輸出頼みから脱する日本経済これまで日本経済は輸出頼みでしたが、輸出に頼らず、経常収支が赤字に転落してもやっていけるのでしょうか Photo:PIXTA

従来の日本経済は輸出頼みであったが、輸出に頼らない体質に変化しつつある。その理由について考えてみよう。(久留米大学商学部教授 塚崎公義)

米国が“風邪”をひくと
日本は“肺炎”にかかっていたが…

 戦後、日本は極度の外貨不足に陥っていたため、米国の景気が悪化して日本の輸出が減ると、たちまち外貨が不足して資源が輸入できなくなり、日本経済は大変苦しむことになった。

 その後、外貨不足は解消したものの、今度は需要不足に陥り、米国の景気が悪化して日本の輸出が減ると、日本は深刻な不況に陥るようになった。

 しかし、最近になって、日本経済が輸出頼みから脱する兆しが見え始めている。その理由は、少子高齢化による労働力不足、海外からの投資収益の増加である。

労働力不足ならば
需要としての輸出は重要ではない

 日本経済は、少子高齢化による労働力不足の時代を迎えつつある。今はアベノミクスによる好景気で労働力不足であるが、10年もすると「好況時は超労働力不足、不況でも少しは労働力不足」といった時代がくるだろう。

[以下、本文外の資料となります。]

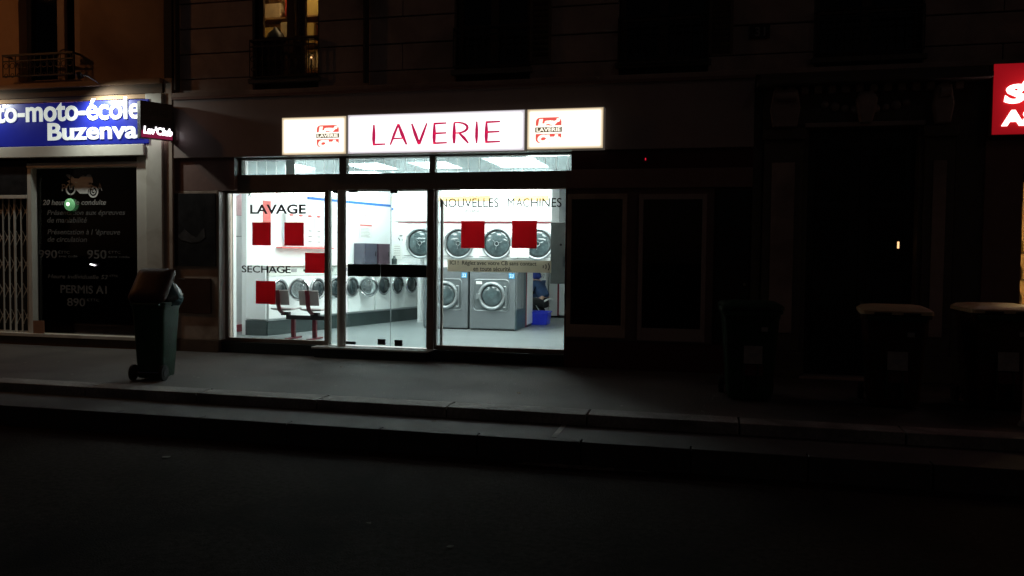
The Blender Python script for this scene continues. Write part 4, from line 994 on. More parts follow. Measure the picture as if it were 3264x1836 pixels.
for (x0, x1, lab) in ((-7.3, -5.86, 'long strip light along the top of the left window'), (-3.72, -2.42, 'long strip light along the top of the right window')):
    tl = thing('strip_light', lab, 'light', ((x0+x1)/2, 0.5, 2.6), 'strip lights behind the window tops')
    MB().cyl((x0, 0.5, 2.575), (x1, 0.5, 2.575), 0.035, n=14).build('tube', m_e_tube, tl, smooth=True)
    bx('batten', m_whitepaint, tl, x0-0.02, x1+0.02, 0.46, 0.54, 2.615, 2.66, bevel=0.004)
    for xx in (x0+0.2, x1-0.2): MB().cyl((xx, 0.5, 2.66), (xx, 0.5, 3.299), 0.006, n=6).build('hanging_rod', m_steelring, tl)

# laundry basket
lb = thing('laundry_basket', 'bright blue plastic laundry basket on the floor behind the grey washers', 'basket', (-3.4, 5.45, FZ))
rings = [rrect(-3.42, 5.45, FZ+0.005, .17, .22, .05), rrect(-3.42, 5.45, FZ+0.25, .2, .26, .06), rrect(-3.42, 5.45, FZ+0.255, .215, .275, .06), rrect(-3.42, 5.45, FZ+0.28, .215, .275, .06), rrect(-3.42, 5.45, FZ+0.28, .185, .245, .05), rrect(-3.42, 5.45, FZ+0.03, .155, .205, .04)]
MB().loft(rings).build('tub', m_basket, lb, smooth=True)
for s_ in (-1, 1): MB().box(-3.47, -3.37, 5.45+s_*0.27-0.01, 5.45+s_*0.27+0.01, FZ+0.2, FZ+0.235).build('handle', m_basket, lb, bevel=0.004)

# ------------------------------------------------------------------ crouching person
def skinned(name, verts, edges, radii, m, parent, root=0, sub=2):
    me = bpy.data.meshes.new(name); me.from_pydata([tuple(v) for v in verts], edges, [])
    o = bpy.data.objects.new(name, me); COL.objects.link(o)
    md = o.modifiers.new('s', 'SKIN'); md.use_smooth_shade = True
    for i, r_ in enumerate(radii):
        me.skin_vertices[0].data[i].radius = (r_, r_) if not isinstance(r_, tuple) else r_
    me.skin_vertices[0].data[root].use_root = True
    sb = o.modifiers.new('u', 'SUBSURF'); sb.levels = sub; sb.render_levels = sub
    bpy.context.view_layer.update()
    dg = bpy.context.evaluated_depsgraph_get()
    nm = bpy.data.meshes.new_from_object(o.evaluated_get(dg)); nm.materials.clear(); nm.materials.append(m)
    o.modifiers.clear(); o.data = nm
    for p in nm.polygons: p.use_smooth = True
    o.parent = parent; ORG[o.name] = (0, 0, 0)
    return o
def person():
    t = thing('person', 'person in a blue jacket and black trousers crouching over the blue basket', 'person', (-3.62, 6.35, FZ))
    t.rotation_euler = (0, 0, radians(-20))
    # local frame: person faces -x (towards the machines), z up, floor at 0
    hip = (0.16, 0, .44); wa = (0.08, 0, .58); ch = (-0.04, 0, .78); nk = (-0.1, 0, .93); hd = (-0.16, 0, 1.03); ht = (-0.18, 0, 1.13)
    V = [hip, wa, ch, nk, hd, ht]; E_ = [(0,1),(1,2),(2,3),(3,4),(4,5)]; R_ = [.13, .125, .14, .05, .085, .07]
    for s_ in (-1, 1):
        b = len(V)
        V += [(0.12, s_*.1, .41), (-0.18, s_*.17, .48), (0.06, s_*.13, .1), (-0.12, s_*.14, .05)]; R_ += [.09, .068, .045, .035]
        E_ += [(0, b), (b, b+1), (b+1, b+2), (b+2, b+3)]
        b = len(V)
        V += [(-0.05, s_*.17, .84), (-0.14, s_*.24, .62), (-0.36, s_*.2, .52), (-0.43, s_*.19, .5)]; R_ += [.055, .045, .034, .03]
        E_ += [(2, b), (b, b+1), (b+1, b+2), (b+2, b+3)]
    body = skinned('body', V, E_, R_, m_skin, t)
    # jacket
    V = [(0.14, 0, .5), wa, ch, (-0.085, 0, .89)]; R_ = [.155, .15, .165, .075]; E_ = [(0,1),(1,2),(2,3)]
    for s_ in (-1, 1):
        b = len(V); V += [(-0.05, s_*.18, .85), (-0.14, s_*.245, .62), (-0.33, s_*.205, .53)]; R_ += [.08, .065, .048]; E_ += [(2, b), (b, b+1), (b+1, b+2)]
    skinned('jacket', V, E_, R_, m_jacket, t)
    skinned('hood', [(-0.04, 0, .93), (-0.1, 0, 1.03), (-0.14, 0, 1.12)], [(0, 1), (1, 2)], [.1, .115, .09], m_hood, t)
    # hem
    MB().torus((0.165, 0, .44), (0.5, 0, -.8), 0.13, 0.022, n=20, k=6).build('shirt_hem', m_whitepaint, None, smooth=True).parent = t
    V = [(0.17, 0, .42), (0.13, 0, .53)]; R_ = [.135, .125]; E_ = [(0, 1)]
    for s_ in (-1, 1):
        b = len(V); V += [(0.12, s_*.1, .4), (-0.2, s_*.175, .49), (0.05, s_*.135, .13)]; R_ += [.11, .085, .055]; E_ += [(0, b), (b, b+1), (b+1, b+2)]
    skinned('trousers', V, E_, R_, m_trouser, t)
    for s_ in (-1, 1):
        skinned('shoe', [(0.1, s_*.135, .07), (0.0, s_*.135, .05), (-0.15, s_*.14, .04)], [(0, 1), (1, 2)], [.052, .05, .038], m_shoe, t)
        for f in range(4):
            skinned('finger', [(-0.43, s_*.19+(f-1.5)*.016, .5), (-0.475, s_*.19+(f-1.5)*.018, .488), (-0.5+0.004*abs(f-1), s_*.19+(f-1.5)*.018, .46)], [(0, 1), (1, 2)], [.009, .008, .007], m_skin, t, sub=1)
        skinned('thumb', [(-0.41, s_*.16, .5), (-0.44, s_*.135, .49), (-0.465, s_*.135, .475)], [(0, 1), (1, 2)], [.011, .009, .008], m_skin, t, sub=1)
    hr = MB().dome((-0.145, 0, 1.06), (0.3, 0, 1), 0.088, 0.12, n=20); hr.build('hair', m_hair, None, smooth=True).parent = t
    MB().box(-0.275, -0.24, -0.012, 0.012, 1.02, 1.06).build('nose', m_skin, None, bevel=0.006).parent = t
    return t
pr = person()

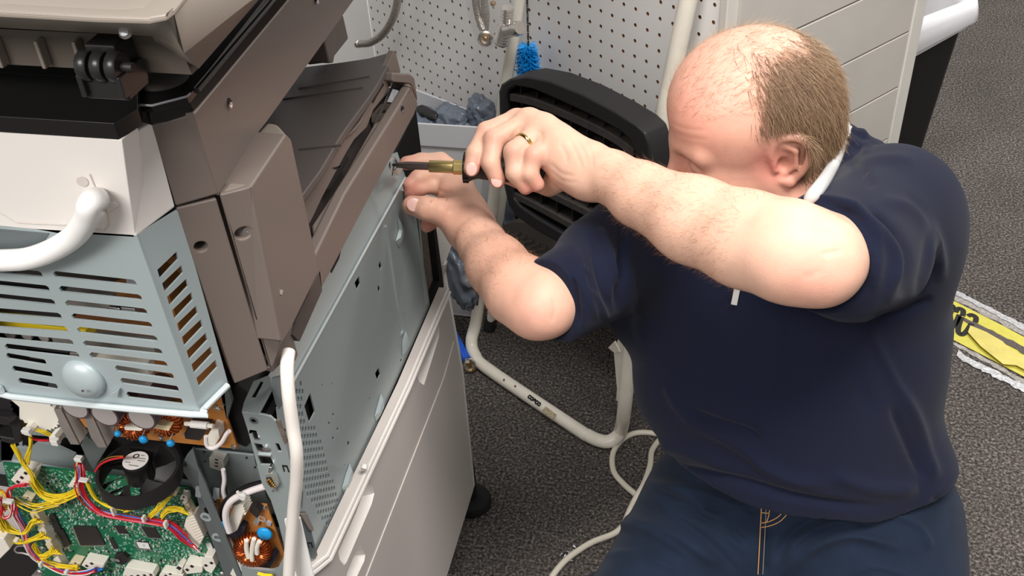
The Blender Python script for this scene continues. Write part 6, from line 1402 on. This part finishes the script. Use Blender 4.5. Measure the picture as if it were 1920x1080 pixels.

 そうなると、海外の景気が悪化して輸出が減っても、日本の景気は悪化しにくくなる。今までは「輸出企業がリストラすると、リストラされた元社員が給料をもらえないから消費を減らし、景気がさらに悪化する」という悪循環が生じていた。しかし今後は、輸出企業をリストラされた元社員が容易に別の仕事を見つけられるので、消費が減らないと考えられるからだ。